▶ _Task requirements_: Produce word for word the lines of the data below running from the one that has "big_tree('big dark tree" to the one that has "big_tree('tall dark tree", inclusive, and no others.

==== Recorded data

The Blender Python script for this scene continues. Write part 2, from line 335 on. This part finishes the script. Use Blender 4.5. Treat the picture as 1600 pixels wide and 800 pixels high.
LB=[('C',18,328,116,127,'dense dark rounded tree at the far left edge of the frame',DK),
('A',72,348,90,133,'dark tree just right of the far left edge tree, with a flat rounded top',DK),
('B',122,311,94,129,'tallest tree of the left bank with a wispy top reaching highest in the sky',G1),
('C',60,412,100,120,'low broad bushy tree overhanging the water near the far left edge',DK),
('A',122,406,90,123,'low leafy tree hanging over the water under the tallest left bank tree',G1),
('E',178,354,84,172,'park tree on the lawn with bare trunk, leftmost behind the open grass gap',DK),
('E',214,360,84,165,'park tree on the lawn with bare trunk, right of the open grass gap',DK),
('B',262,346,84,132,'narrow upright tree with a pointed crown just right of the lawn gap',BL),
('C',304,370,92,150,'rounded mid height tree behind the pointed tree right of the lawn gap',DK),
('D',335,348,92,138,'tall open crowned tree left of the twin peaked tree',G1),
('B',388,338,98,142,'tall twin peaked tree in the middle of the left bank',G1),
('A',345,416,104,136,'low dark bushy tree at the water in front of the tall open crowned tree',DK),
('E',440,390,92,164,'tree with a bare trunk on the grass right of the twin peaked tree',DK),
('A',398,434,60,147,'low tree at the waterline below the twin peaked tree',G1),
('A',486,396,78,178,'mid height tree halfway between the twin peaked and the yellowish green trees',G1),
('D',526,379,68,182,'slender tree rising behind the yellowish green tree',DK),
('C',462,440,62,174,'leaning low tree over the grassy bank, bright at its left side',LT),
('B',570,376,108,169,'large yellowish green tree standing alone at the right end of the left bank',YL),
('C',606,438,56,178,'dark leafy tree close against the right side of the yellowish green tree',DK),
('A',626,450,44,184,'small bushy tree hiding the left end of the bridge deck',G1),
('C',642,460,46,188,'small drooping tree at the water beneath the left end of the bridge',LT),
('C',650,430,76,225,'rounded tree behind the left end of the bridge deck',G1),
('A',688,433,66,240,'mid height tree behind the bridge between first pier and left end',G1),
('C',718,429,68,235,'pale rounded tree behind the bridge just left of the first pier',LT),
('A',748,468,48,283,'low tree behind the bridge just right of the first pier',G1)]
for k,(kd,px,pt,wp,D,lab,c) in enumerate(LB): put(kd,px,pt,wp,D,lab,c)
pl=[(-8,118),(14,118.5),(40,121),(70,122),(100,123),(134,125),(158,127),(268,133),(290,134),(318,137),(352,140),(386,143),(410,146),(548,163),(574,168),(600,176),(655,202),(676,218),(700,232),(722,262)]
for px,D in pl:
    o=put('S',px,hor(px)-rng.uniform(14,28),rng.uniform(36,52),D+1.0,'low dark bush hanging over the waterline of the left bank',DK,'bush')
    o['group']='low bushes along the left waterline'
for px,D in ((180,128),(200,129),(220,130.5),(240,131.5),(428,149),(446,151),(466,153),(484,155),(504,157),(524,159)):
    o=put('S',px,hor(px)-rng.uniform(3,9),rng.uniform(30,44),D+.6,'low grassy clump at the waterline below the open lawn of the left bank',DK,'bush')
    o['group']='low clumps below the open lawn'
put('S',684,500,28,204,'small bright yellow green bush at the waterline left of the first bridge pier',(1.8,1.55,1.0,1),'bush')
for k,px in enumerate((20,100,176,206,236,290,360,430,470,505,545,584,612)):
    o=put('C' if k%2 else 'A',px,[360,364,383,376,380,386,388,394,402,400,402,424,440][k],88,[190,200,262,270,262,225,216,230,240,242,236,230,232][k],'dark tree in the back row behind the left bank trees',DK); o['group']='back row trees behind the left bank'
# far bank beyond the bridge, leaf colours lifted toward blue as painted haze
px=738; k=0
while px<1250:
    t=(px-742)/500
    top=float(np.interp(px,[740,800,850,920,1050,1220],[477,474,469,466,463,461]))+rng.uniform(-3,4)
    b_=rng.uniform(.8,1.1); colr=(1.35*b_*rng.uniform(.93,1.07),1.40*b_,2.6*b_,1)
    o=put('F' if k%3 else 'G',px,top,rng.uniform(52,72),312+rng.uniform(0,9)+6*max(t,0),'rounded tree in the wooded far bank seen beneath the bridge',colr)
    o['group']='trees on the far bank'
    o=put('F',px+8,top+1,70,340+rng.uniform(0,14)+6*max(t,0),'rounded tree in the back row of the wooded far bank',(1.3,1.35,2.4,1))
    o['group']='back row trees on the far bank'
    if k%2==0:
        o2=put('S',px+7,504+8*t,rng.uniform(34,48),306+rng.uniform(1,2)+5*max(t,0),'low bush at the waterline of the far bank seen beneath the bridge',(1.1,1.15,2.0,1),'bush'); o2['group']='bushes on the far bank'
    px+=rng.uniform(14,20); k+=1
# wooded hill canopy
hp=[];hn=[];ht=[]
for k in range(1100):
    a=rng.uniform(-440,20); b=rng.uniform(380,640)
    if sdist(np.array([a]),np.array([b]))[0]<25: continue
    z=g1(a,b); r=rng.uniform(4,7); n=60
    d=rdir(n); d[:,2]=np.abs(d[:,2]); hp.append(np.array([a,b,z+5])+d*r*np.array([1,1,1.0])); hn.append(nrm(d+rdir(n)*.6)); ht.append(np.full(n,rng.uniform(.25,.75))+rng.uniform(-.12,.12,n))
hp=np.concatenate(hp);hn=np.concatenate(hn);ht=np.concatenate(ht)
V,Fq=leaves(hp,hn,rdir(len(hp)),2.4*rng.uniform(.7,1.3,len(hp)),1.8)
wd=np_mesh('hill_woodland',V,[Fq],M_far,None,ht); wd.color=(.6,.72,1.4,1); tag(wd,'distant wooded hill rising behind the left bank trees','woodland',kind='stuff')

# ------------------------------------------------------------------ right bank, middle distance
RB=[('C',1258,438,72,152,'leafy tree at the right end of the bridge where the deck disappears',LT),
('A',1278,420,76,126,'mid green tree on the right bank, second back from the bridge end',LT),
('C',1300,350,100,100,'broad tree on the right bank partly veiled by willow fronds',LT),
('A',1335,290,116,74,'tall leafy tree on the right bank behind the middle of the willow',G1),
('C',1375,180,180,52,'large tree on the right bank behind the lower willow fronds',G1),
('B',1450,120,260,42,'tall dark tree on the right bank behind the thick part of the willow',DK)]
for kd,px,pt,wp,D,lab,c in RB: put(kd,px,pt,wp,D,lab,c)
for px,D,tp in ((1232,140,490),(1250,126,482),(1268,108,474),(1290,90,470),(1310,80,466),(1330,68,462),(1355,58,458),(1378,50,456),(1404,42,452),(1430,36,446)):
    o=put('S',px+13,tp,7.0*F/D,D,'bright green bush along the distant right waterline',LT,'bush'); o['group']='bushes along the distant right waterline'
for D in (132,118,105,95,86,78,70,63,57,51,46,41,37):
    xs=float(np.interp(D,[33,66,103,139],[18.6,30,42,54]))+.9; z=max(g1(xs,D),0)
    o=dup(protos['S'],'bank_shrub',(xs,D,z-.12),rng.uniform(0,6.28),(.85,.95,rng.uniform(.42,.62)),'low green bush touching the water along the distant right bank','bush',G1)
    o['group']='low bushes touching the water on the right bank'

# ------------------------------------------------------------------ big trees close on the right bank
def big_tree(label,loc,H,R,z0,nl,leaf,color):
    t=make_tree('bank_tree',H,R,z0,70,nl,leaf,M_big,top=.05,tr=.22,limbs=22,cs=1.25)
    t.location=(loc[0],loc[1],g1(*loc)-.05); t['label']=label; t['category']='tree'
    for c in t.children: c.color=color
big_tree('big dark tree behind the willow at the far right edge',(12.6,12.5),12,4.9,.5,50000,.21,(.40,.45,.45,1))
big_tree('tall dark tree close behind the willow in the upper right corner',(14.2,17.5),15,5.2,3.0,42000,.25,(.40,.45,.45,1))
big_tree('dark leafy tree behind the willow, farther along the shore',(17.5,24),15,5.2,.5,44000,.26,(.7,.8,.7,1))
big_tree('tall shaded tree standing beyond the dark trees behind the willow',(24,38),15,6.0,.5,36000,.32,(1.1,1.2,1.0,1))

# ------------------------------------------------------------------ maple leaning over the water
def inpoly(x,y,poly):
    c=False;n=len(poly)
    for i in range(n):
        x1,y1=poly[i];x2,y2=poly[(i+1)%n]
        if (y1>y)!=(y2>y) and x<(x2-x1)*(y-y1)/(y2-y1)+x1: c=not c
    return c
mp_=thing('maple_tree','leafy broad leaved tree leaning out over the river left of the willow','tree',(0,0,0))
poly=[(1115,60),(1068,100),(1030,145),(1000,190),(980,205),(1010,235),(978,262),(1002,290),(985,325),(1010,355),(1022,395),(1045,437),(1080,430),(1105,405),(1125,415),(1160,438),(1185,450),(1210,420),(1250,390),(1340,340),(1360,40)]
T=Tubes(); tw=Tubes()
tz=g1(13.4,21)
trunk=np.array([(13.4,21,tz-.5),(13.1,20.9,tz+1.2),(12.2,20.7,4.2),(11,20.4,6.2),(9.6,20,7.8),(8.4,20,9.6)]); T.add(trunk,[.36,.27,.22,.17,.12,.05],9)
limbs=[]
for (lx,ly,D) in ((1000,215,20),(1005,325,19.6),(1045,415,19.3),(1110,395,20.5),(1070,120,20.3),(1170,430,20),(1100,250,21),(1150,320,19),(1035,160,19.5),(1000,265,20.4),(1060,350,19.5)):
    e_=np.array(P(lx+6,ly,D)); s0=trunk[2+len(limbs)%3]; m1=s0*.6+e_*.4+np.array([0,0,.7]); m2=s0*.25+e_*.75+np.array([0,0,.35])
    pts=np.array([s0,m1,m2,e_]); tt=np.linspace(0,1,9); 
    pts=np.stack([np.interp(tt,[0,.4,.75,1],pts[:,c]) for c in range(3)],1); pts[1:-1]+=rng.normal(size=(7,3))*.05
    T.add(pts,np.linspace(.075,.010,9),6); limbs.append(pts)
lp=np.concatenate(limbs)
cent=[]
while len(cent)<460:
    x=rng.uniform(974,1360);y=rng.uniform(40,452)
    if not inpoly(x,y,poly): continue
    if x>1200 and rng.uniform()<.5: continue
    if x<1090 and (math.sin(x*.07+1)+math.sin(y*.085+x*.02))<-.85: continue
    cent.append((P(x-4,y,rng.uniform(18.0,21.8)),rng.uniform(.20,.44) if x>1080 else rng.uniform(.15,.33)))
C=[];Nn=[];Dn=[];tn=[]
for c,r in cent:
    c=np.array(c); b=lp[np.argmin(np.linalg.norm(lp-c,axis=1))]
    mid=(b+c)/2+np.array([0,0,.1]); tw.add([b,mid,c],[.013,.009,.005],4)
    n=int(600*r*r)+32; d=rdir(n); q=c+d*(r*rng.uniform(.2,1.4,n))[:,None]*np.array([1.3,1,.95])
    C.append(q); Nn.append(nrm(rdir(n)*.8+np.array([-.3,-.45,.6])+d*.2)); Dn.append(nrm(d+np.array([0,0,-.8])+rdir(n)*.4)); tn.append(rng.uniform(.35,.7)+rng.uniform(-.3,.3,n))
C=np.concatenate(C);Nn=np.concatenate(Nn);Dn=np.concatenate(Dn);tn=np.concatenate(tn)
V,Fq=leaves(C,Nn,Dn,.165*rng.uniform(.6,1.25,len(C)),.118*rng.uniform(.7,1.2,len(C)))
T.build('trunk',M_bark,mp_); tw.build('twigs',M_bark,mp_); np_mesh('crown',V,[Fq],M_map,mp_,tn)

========

▶ _Task result_:
big_tree('big dark tree behind the willow at the far right edge',(12.6,12.5),12,4.9,.5,50000,.21,(.40,.45,.45,1))
big_tree('tall dark tree close behind the willow in the upper right corner',(14.2,17.5),15,5.2,3.0,42000,.25,(.40,.45,.45,1))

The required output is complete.